I’m the sort of person who works through things in conversation. There’s something in the process of explaining a problem to someone who is actually present and can respond that makes my brain shuffle all of the information. I think it’s the shuffling and re-examining as I explain something that generally brings breakthroughs. Sometimes sending someone an email about it will work, but more often I need someone actively responding. Partially this is because I tend to attempt to adapt my explanation for my audience. So when I try to explain it specifically to one particular person in a way my brain thinks is the best way for them… I bump my thought process out of whatever rut my problem-solving attempts have been stuck in, or sweep back the curtain on stuff I’ve been ignoring.
Your own brain is the most powerful tool you have for influencing your own world. It does things you don’t even realize. You’re constantly constructing your own universe at a very basic level through what you knowingly and unknowingly perceive and process. And more importantly, so is everyone around you. Now before I get off on a tangent about why being able to read snatches of thought from people around you would be nearly useless because of this…
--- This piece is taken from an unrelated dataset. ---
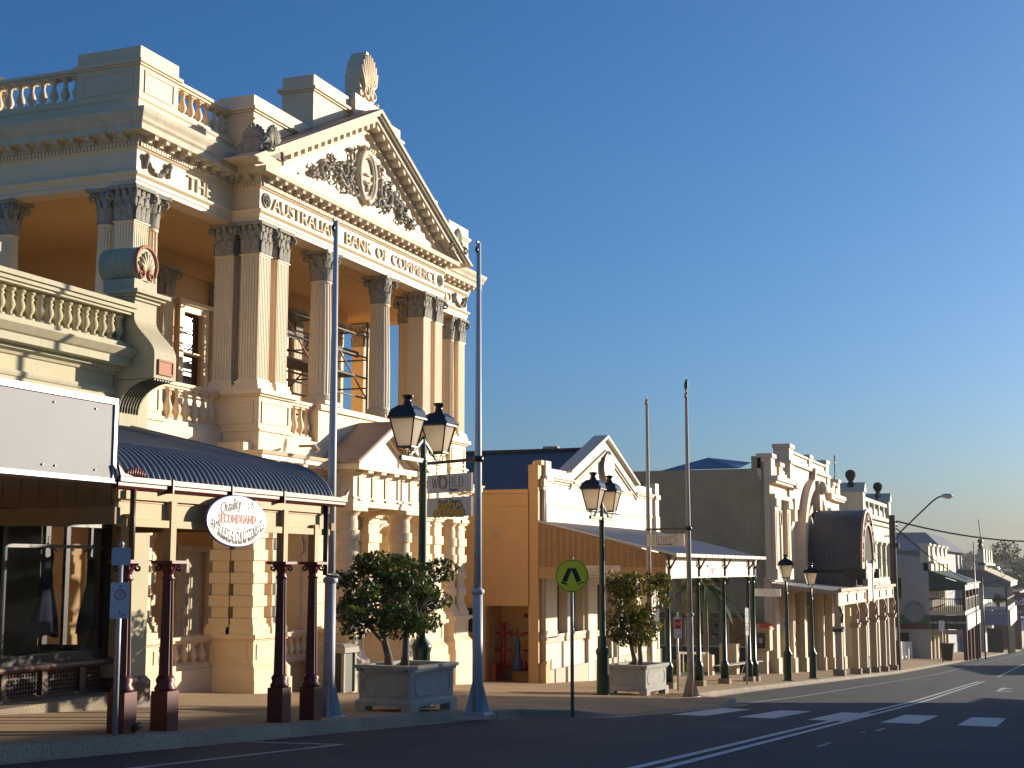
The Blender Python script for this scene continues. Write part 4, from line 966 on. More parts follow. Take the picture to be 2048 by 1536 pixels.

I suspect it is pretty obvious that I had a major breakthrough in why I wasn’t finishing a bunch of short stories and such in my Conversation with Ryan last week. Friday I was stuck in a train station for 4 hours and didn’t actually bother to find a wifi password and spent the entire time working on getting all of my writing up to date in my computer and MAN do I feel better. That isn’t to say that I finished all of them, but I know how to proceed on all of them now and why I’d been scuffing my feet and waffing about. Now that I know it is a control freak reflexive thing, I can take a deep breath and slowly rappel down off the bridge rather than dangle from the harness below the decking wondering why I’m not going anywhere when I’m not holding on to the rope. (Uh, I suppose it would help to point out that a rappelling setup when done right automatically stops you if you aren’t actively pulling the rope into a release position.).
I’m feeling much better about writing. Editing has been going great, but new composition has been slow at best and I’ve been reluctant to work on anything cause nothing was going. It’s good to realize I have a default safety position to keep writing from going out. That’s sometimes useful, but most of the time something I’m going to have to deal with consciously.